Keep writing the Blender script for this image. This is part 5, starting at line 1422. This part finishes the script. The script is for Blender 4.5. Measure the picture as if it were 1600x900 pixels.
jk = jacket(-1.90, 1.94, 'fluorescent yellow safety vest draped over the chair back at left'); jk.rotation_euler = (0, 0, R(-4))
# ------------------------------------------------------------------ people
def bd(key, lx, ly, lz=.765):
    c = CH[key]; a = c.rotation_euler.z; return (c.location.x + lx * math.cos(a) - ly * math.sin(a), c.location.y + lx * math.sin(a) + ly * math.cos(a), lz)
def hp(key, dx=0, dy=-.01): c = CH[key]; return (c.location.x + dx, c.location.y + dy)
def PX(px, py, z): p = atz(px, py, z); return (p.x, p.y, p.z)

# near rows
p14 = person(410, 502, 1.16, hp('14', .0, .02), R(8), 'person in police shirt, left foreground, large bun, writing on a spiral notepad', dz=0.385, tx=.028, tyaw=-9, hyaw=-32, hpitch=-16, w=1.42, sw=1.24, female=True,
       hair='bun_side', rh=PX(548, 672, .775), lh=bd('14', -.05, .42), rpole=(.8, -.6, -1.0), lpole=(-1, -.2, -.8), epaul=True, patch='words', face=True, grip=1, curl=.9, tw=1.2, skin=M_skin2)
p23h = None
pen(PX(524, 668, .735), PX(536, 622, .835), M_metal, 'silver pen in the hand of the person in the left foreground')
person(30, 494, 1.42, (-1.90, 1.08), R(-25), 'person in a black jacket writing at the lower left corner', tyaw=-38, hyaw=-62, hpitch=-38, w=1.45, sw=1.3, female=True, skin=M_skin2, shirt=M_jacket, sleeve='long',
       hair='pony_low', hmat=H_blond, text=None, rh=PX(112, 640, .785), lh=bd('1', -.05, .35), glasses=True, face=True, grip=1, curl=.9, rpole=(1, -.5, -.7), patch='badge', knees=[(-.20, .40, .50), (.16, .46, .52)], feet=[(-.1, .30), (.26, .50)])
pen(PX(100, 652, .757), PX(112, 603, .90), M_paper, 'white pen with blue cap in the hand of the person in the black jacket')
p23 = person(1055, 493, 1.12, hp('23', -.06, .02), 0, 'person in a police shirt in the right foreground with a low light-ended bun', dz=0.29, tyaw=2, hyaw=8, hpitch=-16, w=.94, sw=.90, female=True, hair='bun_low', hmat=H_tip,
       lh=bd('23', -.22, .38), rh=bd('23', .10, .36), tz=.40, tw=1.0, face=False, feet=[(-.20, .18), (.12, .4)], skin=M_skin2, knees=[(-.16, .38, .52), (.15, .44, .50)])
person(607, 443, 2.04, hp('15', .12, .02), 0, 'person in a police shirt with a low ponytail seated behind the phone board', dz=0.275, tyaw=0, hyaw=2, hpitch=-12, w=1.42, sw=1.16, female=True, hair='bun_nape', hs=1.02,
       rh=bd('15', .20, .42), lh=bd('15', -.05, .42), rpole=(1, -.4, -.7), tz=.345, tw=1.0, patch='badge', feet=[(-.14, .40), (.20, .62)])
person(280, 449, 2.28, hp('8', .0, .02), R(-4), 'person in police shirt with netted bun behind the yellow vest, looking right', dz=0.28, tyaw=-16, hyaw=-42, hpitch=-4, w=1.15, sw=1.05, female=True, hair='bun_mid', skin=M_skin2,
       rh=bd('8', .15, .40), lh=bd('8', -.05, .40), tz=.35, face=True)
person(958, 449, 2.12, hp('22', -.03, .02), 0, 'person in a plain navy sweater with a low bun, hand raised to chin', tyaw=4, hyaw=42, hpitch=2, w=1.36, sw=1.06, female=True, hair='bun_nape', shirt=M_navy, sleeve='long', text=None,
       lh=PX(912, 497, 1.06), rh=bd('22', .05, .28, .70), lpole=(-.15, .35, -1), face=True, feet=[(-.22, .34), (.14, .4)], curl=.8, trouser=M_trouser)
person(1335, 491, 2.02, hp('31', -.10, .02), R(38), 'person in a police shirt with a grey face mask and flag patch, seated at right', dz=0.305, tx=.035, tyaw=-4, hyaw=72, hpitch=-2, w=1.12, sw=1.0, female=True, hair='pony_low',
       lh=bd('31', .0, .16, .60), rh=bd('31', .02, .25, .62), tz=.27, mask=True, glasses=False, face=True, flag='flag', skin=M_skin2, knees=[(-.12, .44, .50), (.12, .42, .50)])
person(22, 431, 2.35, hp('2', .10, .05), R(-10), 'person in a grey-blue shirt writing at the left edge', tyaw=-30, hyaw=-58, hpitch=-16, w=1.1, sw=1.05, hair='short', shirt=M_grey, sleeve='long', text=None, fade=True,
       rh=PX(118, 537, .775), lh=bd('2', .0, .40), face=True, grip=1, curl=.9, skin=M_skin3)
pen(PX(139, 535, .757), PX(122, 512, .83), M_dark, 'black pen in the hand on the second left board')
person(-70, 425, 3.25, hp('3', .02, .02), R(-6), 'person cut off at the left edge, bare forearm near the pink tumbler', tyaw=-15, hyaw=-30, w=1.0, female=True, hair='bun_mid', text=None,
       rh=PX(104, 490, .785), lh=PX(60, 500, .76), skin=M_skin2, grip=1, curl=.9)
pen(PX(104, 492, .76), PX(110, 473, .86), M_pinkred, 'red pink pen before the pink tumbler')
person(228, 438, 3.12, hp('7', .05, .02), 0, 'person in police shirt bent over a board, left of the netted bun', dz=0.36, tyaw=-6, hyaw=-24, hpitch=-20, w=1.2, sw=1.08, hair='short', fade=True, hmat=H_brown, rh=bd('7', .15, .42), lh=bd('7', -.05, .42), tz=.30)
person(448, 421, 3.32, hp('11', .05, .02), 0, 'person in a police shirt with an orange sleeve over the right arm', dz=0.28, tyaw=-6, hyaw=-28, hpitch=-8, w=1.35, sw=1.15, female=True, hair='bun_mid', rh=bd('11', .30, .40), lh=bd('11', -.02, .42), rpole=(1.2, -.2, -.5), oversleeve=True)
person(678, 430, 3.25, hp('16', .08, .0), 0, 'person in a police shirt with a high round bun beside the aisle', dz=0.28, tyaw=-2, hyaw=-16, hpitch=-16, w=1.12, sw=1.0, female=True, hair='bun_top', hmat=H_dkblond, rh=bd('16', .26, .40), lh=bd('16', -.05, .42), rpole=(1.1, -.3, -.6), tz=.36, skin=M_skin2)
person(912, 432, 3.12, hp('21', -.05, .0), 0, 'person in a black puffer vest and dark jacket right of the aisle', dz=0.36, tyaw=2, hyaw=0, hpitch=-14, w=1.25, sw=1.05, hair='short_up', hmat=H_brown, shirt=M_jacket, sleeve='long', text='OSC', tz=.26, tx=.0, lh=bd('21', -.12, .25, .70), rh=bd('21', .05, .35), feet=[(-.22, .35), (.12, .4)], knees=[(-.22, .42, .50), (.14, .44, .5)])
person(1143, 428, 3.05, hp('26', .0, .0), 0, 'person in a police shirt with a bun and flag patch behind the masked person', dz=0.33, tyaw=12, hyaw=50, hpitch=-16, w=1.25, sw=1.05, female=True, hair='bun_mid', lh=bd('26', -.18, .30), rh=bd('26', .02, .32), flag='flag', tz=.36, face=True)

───

### Task brief
Make an exact copy of the data above.

### Exercise output
Keep writing the Blender script for this image. This is part 5, starting at line 1422. This part finishes the script. The script is for Blender 4.5. Measure the picture as if it were 1600x900 pixels.
jk = jacket(-1.90, 1.94, 'fluorescent yellow safety vest draped over the chair back at left'); jk.rotation_euler = (0, 0, R(-4))
# ------------------------------------------------------------------ people
def bd(key, lx, ly, lz=.765):
    c = CH[key]; a = c.rotation_euler.z; return (c.location.x + lx * math.cos(a) - ly * math.sin(a), c.location.y + lx * math.sin(a) + ly * math.cos(a), lz)
def hp(key, dx=0, dy=-.01): c = CH[key]; return (c.location.x + dx, c.location.y + dy)
def PX(px, py, z): p = atz(px, py, z); return (p.x, p.y, p.z)

# near rows
p14 = person(410, 502, 1.16, hp('14', .0, .02), R(8), 'person in police shirt, left foreground, large bun, writing on a spiral notepad', dz=0.385, tx=.028, tyaw=-9, hyaw=-32, hpitch=-16, w=1.42, sw=1.24, female=True,
       hair='bun_side', rh=PX(548, 672, .775), lh=bd('14', -.05, .42), rpole=(.8, -.6, -1.0), lpole=(-1, -.2, -.8), epaul=True, patch='words', face=True, grip=1, curl=.9, tw=1.2, skin=M_skin2)
p23h = None
pen(PX(524, 668, .735), PX(536, 622, .835), M_metal, 'silver pen in the hand of the person in the left foreground')
person(30, 494, 1.42, (-1.90, 1.08), R(-25), 'person in a black jacket writing at the lower left corner', tyaw=-38, hyaw=-62, hpitch=-38, w=1.45, sw=1.3, female=True, skin=M_skin2, shirt=M_jacket, sleeve='long',
       hair='pony_low', hmat=H_blond, text=None, rh=PX(112, 640, .785), lh=bd('1', -.05, .35), glasses=True, face=True, grip=1, curl=.9, rpole=(1, -.5, -.7), patch='badge', knees=[(-.20, .40, .50), (.16, .46, .52)], feet=[(-.1, .30), (.26, .50)])
pen(PX(100, 652, .757), PX(112, 603, .90), M_paper, 'white pen with blue cap in the hand of the person in the black jacket')
p23 = person(1055, 493, 1.12, hp('23', -.06, .02), 0, 'person in a police shirt in the right foreground with a low light-ended bun', dz=0.29, tyaw=2, hyaw=8, hpitch=-16, w=.94, sw=.90, female=True, hair='bun_low', hmat=H_tip,
       lh=bd('23', -.22, .38), rh=bd('23', .10, .36), tz=.40, tw=1.0, face=False, feet=[(-.20, .18), (.12, .4)], skin=M_skin2, knees=[(-.16, .38, .52), (.15, .44, .50)])
person(607, 443, 2.04, hp('15', .12, .02), 0, 'person in a police shirt with a low ponytail seated behind the phone board', dz=0.275, tyaw=0, hyaw=2, hpitch=-12, w=1.42, sw=1.16, female=True, hair='bun_nape', hs=1.02,
       rh=bd('15', .20, .42), lh=bd('15', -.05, .42), rpole=(1, -.4, -.7), tz=.345, tw=1.0, patch='badge', feet=[(-.14, .40), (.20, .62)])
person(280, 449, 2.28, hp('8', .0, .02), R(-4), 'person in police shirt with netted bun behind the yellow vest, looking right', dz=0.28, tyaw=-16, hyaw=-42, hpitch=-4, w=1.15, sw=1.05, female=True, hair='bun_mid', skin=M_skin2,
       rh=bd('8', .15, .40), lh=bd('8', -.05, .40), tz=.35, face=True)
person(958, 449, 2.12, hp('22', -.03, .02), 0, 'person in a plain navy sweater with a low bun, hand raised to chin', tyaw=4, hyaw=42, hpitch=2, w=1.36, sw=1.06, female=True, hair='bun_nape', shirt=M_navy, sleeve='long', text=None,
       lh=PX(912, 497, 1.06), rh=bd('22', .05, .28, .70), lpole=(-.15, .35, -1), face=True, feet=[(-.22, .34), (.14, .4)], curl=.8, trouser=M_trouser)
person(1335, 491, 2.02, hp('31', -.10, .02), R(38), 'person in a police shirt with a grey face mask and flag patch, seated at right', dz=0.305, tx=.035, tyaw=-4, hyaw=72, hpitch=-2, w=1.12, sw=1.0, female=True, hair='pony_low',
       lh=bd('31', .0, .16, .60), rh=bd('31', .02, .25, .62), tz=.27, mask=True, glasses=False, face=True, flag='flag', skin=M_skin2, knees=[(-.12, .44, .50), (.12, .42, .50)])
person(22, 431, 2.35, hp('2', .10, .05), R(-10), 'person in a grey-blue shirt writing at the left edge', tyaw=-30, hyaw=-58, hpitch=-16, w=1.1, sw=1.05, hair='short', shirt=M_grey, sleeve='long', text=None, fade=True,
       rh=PX(118, 537, .775), lh=bd('2', .0, .40), face=True, grip=1, curl=.9, skin=M_skin3)
pen(PX(139, 535, .757), PX(122, 512, .83), M_dark, 'black pen in the hand on the second left board')
person(-70, 425, 3.25, hp('3', .02, .02), R(-6), 'person cut off at the left edge, bare forearm near the pink tumbler', tyaw=-15, hyaw=-30, w=1.0, female=True, hair='bun_mid', text=None,
       rh=PX(104, 490, .785), lh=PX(60, 500, .76), skin=M_skin2, grip=1, curl=.9)
pen(PX(104, 492, .76), PX(110, 473, .86), M_pinkred, 'red pink pen before the pink tumbler')
person(228, 438, 3.12, hp('7', .05, .02), 0, 'person in police shirt bent over a board, left of the netted bun', dz=0.36, tyaw=-6, hyaw=-24, hpitch=-20, w=1.2, sw=1.08, hair='short', fade=True, hmat=H_brown, rh=bd('7', .15, .42), lh=bd('7', -.05, .42), tz=.30)
person(448, 421, 3.32, hp('11', .05, .02), 0, 'person in a police shirt with an orange sleeve over the right arm', dz=0.28, tyaw=-6, hyaw=-28, hpitch=-8, w=1.35, sw=1.15, female=True, hair='bun_mid', rh=bd('11', .30, .40), lh=bd('11', -.02, .42), rpole=(1.2, -.2, -.5), oversleeve=True)
person(678, 430, 3.25, hp('16', .08, .0), 0, 'person in a police shirt with a high round bun beside the aisle', dz=0.28, tyaw=-2, hyaw=-16, hpitch=-16, w=1.12, sw=1.0, female=True, hair='bun_top', hmat=H_dkblond, rh=bd('16', .26, .40), lh=bd('16', -.05, .42), rpole=(1.1, -.3, -.6), tz=.36, skin=M_skin2)
person(912, 432, 3.12, hp('21', -.05, .0), 0, 'person in a black puffer vest and dark jacket right of the aisle', dz=0.36, tyaw=2, hyaw=0, hpitch=-14, w=1.25, sw=1.05, hair='short_up', hmat=H_brown, shirt=M_jacket, sleeve='long', text='OSC', tz=.26, tx=.0, lh=bd('21', -.12, .25, .70), rh=bd('21', .05, .35), feet=[(-.22, .35), (.12, .4)], knees=[(-.22, .42, .50), (.14, .44, .5)])
person(1143, 428, 3.05, hp('26', .0, .0), 0, 'person in a police shirt with a bun and flag patch behind the masked person', dz=0.33, tyaw=12, hyaw=50, hpitch=-16, w=1.25, sw=1.05, female=True, hair='bun_mid', lh=bd('26', -.18, .30), rh=bd('26', .02, .32), flag='flag', tz=.36, face=True)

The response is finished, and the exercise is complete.